Find every line with the word "scene". Copy those lines.

※ ※ ※

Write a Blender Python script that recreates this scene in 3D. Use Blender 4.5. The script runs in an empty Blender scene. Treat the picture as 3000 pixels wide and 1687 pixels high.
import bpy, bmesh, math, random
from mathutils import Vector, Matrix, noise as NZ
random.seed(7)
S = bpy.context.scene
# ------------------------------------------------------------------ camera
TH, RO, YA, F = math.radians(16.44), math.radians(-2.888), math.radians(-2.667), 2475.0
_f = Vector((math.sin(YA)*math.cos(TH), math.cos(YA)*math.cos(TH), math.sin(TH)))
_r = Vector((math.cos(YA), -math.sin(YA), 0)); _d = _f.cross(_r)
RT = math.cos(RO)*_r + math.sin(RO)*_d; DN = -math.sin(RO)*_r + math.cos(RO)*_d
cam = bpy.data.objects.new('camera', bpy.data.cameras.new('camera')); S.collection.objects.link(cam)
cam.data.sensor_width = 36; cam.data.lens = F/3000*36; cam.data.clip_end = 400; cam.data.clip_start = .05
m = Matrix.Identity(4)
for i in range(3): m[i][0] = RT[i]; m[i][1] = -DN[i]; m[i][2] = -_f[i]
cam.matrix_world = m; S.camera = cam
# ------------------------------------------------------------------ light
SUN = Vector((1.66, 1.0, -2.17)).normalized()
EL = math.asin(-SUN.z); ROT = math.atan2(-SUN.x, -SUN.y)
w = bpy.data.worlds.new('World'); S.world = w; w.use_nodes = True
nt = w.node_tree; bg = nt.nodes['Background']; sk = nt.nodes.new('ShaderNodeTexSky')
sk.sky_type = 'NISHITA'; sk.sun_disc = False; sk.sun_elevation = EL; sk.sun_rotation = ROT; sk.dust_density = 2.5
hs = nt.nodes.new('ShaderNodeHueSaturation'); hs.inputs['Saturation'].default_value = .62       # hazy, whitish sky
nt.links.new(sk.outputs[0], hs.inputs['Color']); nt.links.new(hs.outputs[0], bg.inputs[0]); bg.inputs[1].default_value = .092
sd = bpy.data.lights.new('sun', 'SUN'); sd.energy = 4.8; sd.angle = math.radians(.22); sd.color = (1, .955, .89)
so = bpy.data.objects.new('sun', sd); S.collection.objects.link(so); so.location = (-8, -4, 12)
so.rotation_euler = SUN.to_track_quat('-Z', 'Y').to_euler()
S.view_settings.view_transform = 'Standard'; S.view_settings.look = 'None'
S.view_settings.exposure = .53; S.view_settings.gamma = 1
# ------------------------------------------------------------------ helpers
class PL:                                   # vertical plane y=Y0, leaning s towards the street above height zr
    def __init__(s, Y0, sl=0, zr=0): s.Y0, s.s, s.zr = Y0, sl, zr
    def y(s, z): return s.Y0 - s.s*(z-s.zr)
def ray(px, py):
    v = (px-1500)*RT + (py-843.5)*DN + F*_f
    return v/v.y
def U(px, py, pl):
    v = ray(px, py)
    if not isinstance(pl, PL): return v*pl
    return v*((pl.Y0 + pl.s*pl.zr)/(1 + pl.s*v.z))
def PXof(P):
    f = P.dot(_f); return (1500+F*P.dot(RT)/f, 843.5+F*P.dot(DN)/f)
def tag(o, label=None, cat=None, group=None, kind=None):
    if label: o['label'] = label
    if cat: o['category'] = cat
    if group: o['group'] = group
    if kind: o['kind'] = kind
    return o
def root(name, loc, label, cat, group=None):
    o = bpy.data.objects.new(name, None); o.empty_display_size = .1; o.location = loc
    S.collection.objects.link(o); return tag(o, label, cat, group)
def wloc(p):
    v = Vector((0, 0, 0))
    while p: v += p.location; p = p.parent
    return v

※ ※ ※

- _The result_
Write a Blender Python script that recreates this scene in 3D. Use Blender 4.5. The script runs in an empty Blender scene. Treat the picture as 3000 pixels wide and 1687 pixels high.
S = bpy.context.scene